Somerville High School is one of America’s oldest high schools and sits three miles away from downtown Boston, Massachusetts. The building houses some of the oldest classrooms in the country – built in the 1840’s, the building isn’t actually that old compared to historic buildings in the area, but as far as schools go, it may as well have been built by Druids.
The antiquity of the building and my classroom has a certain charm about it. Many of the classrooms do not have whiteboards, but instead are armed with dusty and useless chalkboards.
I would only spend one of my eight years in education at Somerville High School.
I walked into the principal’s office and handed him my official resignation letter, one that I felt was cordial, professional, and restrained. He accepted my letter and handed me a letter of his own saying, “Thanks, go ahead and sign this for me.”
I read the paper handed to me, at the top it read “Contract Non-Renewal Notification”.
A Contract Non-Renewal Notification is a kiss-of-death to all educators – basically it’s a termination letter, and with each educator application you fill complete, one of the first questions you are asked is if you’ve ever received one. Click that “Yes” box, and your application is null and void. Game over.
I refused to sign the letter and asked the principal why was I signing this if I was resigning, he responded, “Uhm. Geez. I don’t know.” Basically, my principal was either the dumbest or the most spiteful man I had ever worked for, perhaps both.
Or perhaps he was the smartest –a principal who does not display control within his or her school is perceived as impotent and non-effective. A principal makes the decisions about staffing is a principal who is successful. And one who cannot keep staff, and instead loses them without warning is one who is not – the same as a teacher who controls the actions of his or her classroom.
The vast majority of struggling American schools are grounded in place trying to display an outward appearance of “success” – and that definition of success comes from test scores from antiquated assessments that hold no real world value. Students are put through the grinder to meet minimum requirements established by the government, while anything meaningful gets tossed to the side.

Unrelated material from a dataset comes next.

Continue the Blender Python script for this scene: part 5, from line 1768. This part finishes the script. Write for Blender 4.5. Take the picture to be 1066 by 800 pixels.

Struggling schools forgo education to meet these demands by “teaching to the test”. At Somerville High School, the 9th and 10th grade English classroom's school year is spent replicating the dreaded MCAS exam – the state’s standardized exam that is used to assess whether a school is “successful” or not. Anything outside of MCAS replication is frowned upon, and anything that is not addressed in the MCAS exam, lacks purpose in the classroom. Somerville students are taught how to summarize and replicate.
Meanwhile, non-struggling schools skip teaching to the test and get straight to higher-order concepts and assessments.
Holding all students to the same standardized exams, regardless of socio-economic standard, is by its very nature, the exact opposite of education’s purpose.
So, back in the principal’s office, he slides the unsigned Contract Non-Renewal into his desk – the physical manifestation of his own failures gets stuffed into a drawer. He never offers it to me again and it’s our final conversation. I don’t hold a grudge towards him, or feel any anger for his weak attempt to ruin me professionally. Instead, I pity him.
He’s a weakened link in a long, twisted chain of the American Education System; he’s willing to sacrifice anything or anybody, including his own staff, in order to give an outward appearance of perceived success rather than achieving authentic success as a leader in Education.
So now I know what it feels like to be one of his students.